MEC to spend K1.5 billion on constituency boundary review

… Economic cost offset by political benefits – Kachale  

Malawi Electoral Commission (MEC) has embarked on a constituency and ward boundary review and the exercise will lead to an increase in the number of Members of Parliament (MPs).

MEC chairperson Chifundo Kachale said yesterday in Lilongwe that the commission has a budget of K1.5 billion for the exercise and expects the final outcome to be known by December 2022. The determination of the new boundaries will have to be adopted by Parliament in order to be implemented.

Responding to concerns over the economic cost of increasing the number of MPs which is currently 193, Kachale said the economic cost could be balanced by political benefits arising from the exercise.

“We should remember that the economic cost of democracy may be offset by political benefits that arise from a population that feels like everybody voice is benefited.

“Whatever we may think about the caliber of people in the House, they are people who put themselves forward in a competitive electoral process and voters chose them as people who can represent them. They are a sample of ourselves and have earned their right to sit in that House,” said Kachale.

For the review exercise, MEC has adopted a formula which provides that an ideal constituency is supposed to contain approximately 50,117 eligible voters but, in some situations, a smallest constituency will have 40, 094 voters and the largest will have 60,140.

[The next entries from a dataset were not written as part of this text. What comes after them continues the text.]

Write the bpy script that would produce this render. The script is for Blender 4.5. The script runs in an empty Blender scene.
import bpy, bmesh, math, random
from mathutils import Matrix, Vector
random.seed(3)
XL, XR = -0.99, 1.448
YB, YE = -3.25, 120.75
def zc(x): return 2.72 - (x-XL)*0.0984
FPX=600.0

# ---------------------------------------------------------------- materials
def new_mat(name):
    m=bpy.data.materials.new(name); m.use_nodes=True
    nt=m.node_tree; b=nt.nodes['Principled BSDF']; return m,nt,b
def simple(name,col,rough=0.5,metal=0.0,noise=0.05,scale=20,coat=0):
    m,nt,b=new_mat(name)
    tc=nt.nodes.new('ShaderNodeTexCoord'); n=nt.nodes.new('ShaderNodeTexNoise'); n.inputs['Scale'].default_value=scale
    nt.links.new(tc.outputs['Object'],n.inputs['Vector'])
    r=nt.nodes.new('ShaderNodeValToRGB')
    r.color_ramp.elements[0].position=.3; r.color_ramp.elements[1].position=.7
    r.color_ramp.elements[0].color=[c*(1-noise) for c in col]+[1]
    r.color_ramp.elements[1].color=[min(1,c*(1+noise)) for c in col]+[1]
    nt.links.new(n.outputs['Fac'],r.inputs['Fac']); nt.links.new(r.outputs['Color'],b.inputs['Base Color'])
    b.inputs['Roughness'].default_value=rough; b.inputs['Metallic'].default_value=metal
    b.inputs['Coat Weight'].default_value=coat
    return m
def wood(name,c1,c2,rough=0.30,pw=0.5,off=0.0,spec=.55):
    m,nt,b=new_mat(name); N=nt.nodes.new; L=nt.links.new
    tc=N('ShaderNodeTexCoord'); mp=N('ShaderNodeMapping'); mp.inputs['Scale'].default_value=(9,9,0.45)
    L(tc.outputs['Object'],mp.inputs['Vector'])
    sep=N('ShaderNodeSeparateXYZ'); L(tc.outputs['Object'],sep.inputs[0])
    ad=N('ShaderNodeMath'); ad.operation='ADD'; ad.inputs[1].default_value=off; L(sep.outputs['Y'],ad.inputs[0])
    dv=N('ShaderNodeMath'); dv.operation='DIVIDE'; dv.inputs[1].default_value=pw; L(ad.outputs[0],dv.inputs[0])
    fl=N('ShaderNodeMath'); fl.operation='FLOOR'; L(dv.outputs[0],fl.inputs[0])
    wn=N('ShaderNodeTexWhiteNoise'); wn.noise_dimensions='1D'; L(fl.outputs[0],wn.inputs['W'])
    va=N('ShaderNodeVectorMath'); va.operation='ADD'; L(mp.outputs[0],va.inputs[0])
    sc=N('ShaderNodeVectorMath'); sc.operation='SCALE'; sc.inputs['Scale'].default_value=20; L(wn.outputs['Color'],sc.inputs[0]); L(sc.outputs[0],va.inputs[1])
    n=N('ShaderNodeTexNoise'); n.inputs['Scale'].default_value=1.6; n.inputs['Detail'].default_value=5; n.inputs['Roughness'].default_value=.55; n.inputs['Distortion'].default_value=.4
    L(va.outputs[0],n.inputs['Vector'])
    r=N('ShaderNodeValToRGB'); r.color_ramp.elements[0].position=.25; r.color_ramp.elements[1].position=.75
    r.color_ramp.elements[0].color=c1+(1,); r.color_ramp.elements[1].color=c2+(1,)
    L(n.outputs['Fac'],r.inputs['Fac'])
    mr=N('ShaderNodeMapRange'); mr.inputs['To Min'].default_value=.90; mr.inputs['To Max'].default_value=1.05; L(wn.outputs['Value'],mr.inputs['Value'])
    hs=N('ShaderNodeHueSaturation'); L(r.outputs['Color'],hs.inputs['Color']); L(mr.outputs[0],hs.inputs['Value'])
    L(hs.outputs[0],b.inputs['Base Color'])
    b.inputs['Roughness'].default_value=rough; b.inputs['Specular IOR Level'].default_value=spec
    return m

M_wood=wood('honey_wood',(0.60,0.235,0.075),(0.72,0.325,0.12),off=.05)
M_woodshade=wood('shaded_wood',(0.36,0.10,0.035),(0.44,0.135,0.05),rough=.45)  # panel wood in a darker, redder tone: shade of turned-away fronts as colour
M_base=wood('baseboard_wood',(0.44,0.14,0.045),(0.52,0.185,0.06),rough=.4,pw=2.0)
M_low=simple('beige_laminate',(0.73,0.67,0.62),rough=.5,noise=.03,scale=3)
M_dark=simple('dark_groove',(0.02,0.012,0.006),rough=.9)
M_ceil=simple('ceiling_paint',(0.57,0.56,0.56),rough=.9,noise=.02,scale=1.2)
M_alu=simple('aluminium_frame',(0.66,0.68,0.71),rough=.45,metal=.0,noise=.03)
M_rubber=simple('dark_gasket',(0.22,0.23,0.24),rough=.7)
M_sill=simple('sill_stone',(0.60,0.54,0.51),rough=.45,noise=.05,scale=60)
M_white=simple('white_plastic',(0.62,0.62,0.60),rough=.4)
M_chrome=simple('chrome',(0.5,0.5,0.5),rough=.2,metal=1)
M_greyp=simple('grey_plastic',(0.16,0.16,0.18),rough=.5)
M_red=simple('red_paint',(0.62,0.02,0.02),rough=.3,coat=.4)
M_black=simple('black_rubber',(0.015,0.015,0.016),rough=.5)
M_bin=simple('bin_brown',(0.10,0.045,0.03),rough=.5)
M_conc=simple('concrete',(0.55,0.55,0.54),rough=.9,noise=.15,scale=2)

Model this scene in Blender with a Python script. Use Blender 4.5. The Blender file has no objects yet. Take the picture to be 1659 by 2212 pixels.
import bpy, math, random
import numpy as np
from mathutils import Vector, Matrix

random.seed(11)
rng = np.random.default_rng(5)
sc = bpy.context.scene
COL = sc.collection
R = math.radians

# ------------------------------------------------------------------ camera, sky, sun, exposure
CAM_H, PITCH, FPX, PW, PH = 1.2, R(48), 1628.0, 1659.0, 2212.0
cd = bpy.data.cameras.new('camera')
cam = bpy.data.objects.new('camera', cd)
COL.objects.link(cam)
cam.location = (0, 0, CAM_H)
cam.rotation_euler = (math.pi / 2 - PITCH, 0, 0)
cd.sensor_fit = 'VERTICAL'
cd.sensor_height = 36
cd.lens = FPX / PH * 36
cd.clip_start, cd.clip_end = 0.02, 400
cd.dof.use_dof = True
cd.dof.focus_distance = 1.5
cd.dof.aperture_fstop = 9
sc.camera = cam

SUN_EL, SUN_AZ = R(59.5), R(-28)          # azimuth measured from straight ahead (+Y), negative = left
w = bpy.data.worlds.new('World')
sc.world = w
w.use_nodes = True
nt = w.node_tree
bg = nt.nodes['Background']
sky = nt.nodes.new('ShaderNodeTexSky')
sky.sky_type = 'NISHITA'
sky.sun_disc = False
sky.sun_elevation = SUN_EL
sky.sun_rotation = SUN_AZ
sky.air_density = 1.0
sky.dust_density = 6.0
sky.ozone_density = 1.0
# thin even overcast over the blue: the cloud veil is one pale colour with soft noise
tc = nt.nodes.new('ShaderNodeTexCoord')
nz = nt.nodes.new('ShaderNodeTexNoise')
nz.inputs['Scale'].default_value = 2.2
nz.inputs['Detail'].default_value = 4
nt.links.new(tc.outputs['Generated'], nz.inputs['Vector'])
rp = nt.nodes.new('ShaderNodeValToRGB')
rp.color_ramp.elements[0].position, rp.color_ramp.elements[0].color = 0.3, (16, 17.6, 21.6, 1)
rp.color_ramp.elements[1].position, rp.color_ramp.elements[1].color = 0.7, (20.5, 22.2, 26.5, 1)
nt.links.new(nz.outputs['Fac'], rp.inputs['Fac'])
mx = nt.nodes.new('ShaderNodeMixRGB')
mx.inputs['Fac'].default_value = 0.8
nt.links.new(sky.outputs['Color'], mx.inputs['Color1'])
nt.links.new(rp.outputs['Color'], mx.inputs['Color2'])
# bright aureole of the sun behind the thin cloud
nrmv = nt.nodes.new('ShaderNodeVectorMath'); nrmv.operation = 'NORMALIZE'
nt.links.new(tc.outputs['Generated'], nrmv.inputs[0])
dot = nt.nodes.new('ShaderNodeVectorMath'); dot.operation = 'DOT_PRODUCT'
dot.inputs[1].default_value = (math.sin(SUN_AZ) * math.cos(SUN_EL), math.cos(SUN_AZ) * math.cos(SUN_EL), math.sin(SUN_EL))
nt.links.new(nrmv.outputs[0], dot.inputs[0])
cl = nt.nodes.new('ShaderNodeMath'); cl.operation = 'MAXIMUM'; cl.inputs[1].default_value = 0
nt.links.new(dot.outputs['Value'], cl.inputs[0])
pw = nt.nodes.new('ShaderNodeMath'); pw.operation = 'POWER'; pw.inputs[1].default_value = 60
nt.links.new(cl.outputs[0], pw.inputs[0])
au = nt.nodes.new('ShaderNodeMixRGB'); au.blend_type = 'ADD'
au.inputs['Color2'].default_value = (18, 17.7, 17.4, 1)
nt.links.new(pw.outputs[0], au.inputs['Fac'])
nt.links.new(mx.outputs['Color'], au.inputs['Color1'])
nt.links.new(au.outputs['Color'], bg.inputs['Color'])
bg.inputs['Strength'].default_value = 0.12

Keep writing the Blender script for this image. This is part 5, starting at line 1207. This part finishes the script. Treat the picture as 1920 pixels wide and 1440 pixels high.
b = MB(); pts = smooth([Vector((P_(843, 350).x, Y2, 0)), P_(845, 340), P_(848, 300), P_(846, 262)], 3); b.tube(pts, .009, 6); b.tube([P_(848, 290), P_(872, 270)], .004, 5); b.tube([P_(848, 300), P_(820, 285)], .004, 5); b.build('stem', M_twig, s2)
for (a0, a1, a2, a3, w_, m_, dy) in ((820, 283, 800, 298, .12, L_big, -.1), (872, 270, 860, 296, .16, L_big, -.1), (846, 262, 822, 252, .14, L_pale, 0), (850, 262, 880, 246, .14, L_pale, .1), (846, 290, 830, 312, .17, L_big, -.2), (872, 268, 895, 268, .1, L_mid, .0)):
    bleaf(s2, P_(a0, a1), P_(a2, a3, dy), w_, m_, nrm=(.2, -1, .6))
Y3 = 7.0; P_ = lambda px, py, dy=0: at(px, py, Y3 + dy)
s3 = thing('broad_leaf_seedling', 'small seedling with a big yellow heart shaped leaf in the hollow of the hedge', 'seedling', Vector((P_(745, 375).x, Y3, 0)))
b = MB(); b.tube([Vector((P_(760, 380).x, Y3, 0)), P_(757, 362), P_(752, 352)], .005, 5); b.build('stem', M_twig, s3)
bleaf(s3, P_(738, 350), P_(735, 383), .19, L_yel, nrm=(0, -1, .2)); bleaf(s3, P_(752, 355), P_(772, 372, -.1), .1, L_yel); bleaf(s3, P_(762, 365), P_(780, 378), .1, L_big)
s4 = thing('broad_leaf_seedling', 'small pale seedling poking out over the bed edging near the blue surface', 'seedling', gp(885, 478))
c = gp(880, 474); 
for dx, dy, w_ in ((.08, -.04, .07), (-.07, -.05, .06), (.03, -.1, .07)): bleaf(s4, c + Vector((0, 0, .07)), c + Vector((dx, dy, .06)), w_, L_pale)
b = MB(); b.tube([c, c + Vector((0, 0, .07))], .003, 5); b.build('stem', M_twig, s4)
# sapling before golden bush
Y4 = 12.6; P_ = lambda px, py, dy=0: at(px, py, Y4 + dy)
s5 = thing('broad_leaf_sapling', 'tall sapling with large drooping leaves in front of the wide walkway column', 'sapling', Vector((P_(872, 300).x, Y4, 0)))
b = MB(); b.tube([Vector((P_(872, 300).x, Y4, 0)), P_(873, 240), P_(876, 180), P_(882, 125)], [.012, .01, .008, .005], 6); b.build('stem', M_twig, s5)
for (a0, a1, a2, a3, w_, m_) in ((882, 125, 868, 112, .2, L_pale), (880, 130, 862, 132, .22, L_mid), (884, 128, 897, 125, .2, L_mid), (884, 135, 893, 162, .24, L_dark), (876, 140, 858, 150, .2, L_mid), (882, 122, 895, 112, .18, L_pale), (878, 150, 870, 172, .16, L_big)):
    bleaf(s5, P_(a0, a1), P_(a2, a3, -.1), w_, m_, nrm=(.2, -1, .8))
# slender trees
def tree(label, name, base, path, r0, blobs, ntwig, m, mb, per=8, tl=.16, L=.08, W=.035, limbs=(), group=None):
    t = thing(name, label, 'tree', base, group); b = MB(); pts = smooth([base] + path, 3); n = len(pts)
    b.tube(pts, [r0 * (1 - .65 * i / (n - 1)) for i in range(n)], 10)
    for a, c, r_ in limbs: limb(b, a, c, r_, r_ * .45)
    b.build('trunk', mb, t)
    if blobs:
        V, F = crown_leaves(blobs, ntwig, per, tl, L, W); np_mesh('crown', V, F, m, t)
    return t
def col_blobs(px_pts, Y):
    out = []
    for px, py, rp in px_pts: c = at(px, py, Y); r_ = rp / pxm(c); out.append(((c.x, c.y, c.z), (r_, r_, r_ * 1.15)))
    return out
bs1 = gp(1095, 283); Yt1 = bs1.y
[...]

The commission anticipates some councils might gain constituencies during the process but has said no council will lose an existing constituency.

“The existing boundaries will have to be revisited. New boundaries will be drawn and will not necessarily follow the current ones since the current boundaries were drawn without regard to the constitutional provision and cannot hold considering the current demographics,” said Kachale.

He added that administrative boundaries will be restricted to local authorities. The commission expects that the review of constituency and ward boundaries, depending on the population and tolerance, could be a combination of several traditional authorities forming one constituency. However, a constituency will not split a traditional authority but can combine one or more traditional authorities.

Kachale acknowledged that the exercise is sensitive because the number of constituencies determines representation of political parties in Parliament. He added that the commission has to manage the process in a manner that recognizes that it has implications on democracy.

He said: “The Commission undertakes to follow the law to ensure fairness and impartiality. The Commission will take all precautionary measures to ensure that all stakeholders are given adequate information of the process.”